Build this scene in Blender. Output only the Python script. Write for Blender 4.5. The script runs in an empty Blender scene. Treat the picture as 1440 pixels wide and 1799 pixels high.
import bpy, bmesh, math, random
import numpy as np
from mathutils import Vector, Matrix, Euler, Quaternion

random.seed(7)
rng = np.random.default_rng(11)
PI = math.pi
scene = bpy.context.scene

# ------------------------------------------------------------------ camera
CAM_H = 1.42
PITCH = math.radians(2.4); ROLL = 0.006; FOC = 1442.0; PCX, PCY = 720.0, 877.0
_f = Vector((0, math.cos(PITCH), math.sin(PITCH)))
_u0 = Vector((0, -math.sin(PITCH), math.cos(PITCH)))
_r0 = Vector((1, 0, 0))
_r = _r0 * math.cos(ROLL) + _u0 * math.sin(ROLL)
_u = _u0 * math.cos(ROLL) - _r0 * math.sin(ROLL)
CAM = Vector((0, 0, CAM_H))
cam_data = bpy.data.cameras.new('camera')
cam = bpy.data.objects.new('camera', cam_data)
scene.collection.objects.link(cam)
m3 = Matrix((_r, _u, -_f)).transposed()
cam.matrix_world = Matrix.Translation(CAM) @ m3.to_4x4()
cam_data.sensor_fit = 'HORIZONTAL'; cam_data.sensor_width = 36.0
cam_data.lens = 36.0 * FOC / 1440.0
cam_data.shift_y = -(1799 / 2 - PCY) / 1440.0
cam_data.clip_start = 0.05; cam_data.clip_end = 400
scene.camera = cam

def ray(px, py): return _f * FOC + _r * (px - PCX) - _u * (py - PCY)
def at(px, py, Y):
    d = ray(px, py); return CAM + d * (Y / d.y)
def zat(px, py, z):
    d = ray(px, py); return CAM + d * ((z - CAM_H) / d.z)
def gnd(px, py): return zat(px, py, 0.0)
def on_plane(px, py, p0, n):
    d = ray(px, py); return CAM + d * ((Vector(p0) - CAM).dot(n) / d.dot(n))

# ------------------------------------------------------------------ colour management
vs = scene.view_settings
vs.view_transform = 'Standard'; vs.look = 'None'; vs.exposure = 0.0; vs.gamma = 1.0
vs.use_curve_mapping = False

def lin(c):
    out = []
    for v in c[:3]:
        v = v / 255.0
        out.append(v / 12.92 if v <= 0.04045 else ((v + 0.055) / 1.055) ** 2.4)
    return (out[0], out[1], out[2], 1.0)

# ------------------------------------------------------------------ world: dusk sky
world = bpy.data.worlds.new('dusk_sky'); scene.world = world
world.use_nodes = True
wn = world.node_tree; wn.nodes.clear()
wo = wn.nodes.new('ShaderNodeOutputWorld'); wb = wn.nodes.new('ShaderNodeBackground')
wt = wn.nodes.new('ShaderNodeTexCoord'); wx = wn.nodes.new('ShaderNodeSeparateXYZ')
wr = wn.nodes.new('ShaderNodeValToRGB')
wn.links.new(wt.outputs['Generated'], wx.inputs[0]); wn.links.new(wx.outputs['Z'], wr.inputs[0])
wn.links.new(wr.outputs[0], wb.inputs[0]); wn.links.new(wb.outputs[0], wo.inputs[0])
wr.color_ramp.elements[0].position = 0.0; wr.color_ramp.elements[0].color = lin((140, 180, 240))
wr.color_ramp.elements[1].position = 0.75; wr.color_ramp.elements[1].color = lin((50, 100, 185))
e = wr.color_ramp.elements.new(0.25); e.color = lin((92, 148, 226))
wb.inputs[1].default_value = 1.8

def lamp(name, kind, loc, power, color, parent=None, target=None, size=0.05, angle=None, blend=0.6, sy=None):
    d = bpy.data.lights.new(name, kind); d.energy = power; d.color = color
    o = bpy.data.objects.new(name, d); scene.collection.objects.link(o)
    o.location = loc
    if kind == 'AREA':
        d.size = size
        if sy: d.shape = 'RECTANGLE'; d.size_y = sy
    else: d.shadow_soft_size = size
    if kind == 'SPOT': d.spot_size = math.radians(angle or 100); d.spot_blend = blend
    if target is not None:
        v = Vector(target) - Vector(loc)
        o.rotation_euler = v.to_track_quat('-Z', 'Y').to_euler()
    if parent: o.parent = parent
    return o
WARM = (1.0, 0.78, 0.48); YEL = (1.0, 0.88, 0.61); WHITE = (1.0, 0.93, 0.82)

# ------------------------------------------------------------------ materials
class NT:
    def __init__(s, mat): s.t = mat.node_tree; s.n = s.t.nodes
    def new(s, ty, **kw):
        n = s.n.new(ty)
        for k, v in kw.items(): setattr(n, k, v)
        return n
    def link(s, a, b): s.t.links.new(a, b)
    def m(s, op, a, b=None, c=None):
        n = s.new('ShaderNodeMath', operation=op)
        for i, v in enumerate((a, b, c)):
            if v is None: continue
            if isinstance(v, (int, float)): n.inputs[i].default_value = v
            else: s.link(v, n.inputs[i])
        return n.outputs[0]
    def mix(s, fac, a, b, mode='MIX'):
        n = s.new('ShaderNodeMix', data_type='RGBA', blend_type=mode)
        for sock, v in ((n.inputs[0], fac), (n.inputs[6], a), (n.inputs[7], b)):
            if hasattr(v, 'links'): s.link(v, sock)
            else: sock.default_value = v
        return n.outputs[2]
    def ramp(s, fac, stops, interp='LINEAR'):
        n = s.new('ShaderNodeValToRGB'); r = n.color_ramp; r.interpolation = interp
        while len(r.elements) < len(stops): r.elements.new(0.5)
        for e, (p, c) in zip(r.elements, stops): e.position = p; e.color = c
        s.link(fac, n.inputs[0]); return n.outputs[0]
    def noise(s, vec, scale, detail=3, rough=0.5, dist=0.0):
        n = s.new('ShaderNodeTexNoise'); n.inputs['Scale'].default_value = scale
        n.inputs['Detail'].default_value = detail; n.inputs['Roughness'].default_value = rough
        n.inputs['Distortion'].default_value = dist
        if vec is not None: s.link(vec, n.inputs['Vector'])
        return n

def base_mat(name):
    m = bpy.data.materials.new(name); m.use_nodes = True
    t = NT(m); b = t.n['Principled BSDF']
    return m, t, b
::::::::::
→ Task description: Only the lines from the opening of the material through the line with "d = ray(px, py); return CAM + d * ((Vector(p0)" should be echoed, exactly as written.

→ Task output:
Build this scene in Blender. Output only the Python script. Write for Blender 4.5. The script runs in an empty Blender scene. Treat the picture as 1440 pixels wide and 1799 pixels high.
import bpy, bmesh, math, random
import numpy as np
from mathutils import Vector, Matrix, Euler, Quaternion

random.seed(7)
rng = np.random.default_rng(11)
PI = math.pi
scene = bpy.context.scene

# ------------------------------------------------------------------ camera
CAM_H = 1.42
PITCH = math.radians(2.4); ROLL = 0.006; FOC = 1442.0; PCX, PCY = 720.0, 877.0
_f = Vector((0, math.cos(PITCH), math.sin(PITCH)))
_u0 = Vector((0, -math.sin(PITCH), math.cos(PITCH)))
_r0 = Vector((1, 0, 0))
_r = _r0 * math.cos(ROLL) + _u0 * math.sin(ROLL)
_u = _u0 * math.cos(ROLL) - _r0 * math.sin(ROLL)
CAM = Vector((0, 0, CAM_H))
cam_data = bpy.data.cameras.new('camera')
cam = bpy.data.objects.new('camera', cam_data)
scene.collection.objects.link(cam)
m3 = Matrix((_r, _u, -_f)).transposed()
cam.matrix_world = Matrix.Translation(CAM) @ m3.to_4x4()
cam_data.sensor_fit = 'HORIZONTAL'; cam_data.sensor_width = 36.0
cam_data.lens = 36.0 * FOC / 1440.0
cam_data.shift_y = -(1799 / 2 - PCY) / 1440.0
cam_data.clip_start = 0.05; cam_data.clip_end = 400
scene.camera = cam

def ray(px, py): return _f * FOC + _r * (px - PCX) - _u * (py - PCY)
def at(px, py, Y):
    d = ray(px, py); return CAM + d * (Y / d.y)
def zat(px, py, z):
    d = ray(px, py); return CAM + d * ((z - CAM_H) / d.z)
def gnd(px, py): return zat(px, py, 0.0)
def on_plane(px, py, p0, n):
    d = ray(px, py); return CAM + d * ((Vector(p0) - CAM).dot(n) / d.dot(n))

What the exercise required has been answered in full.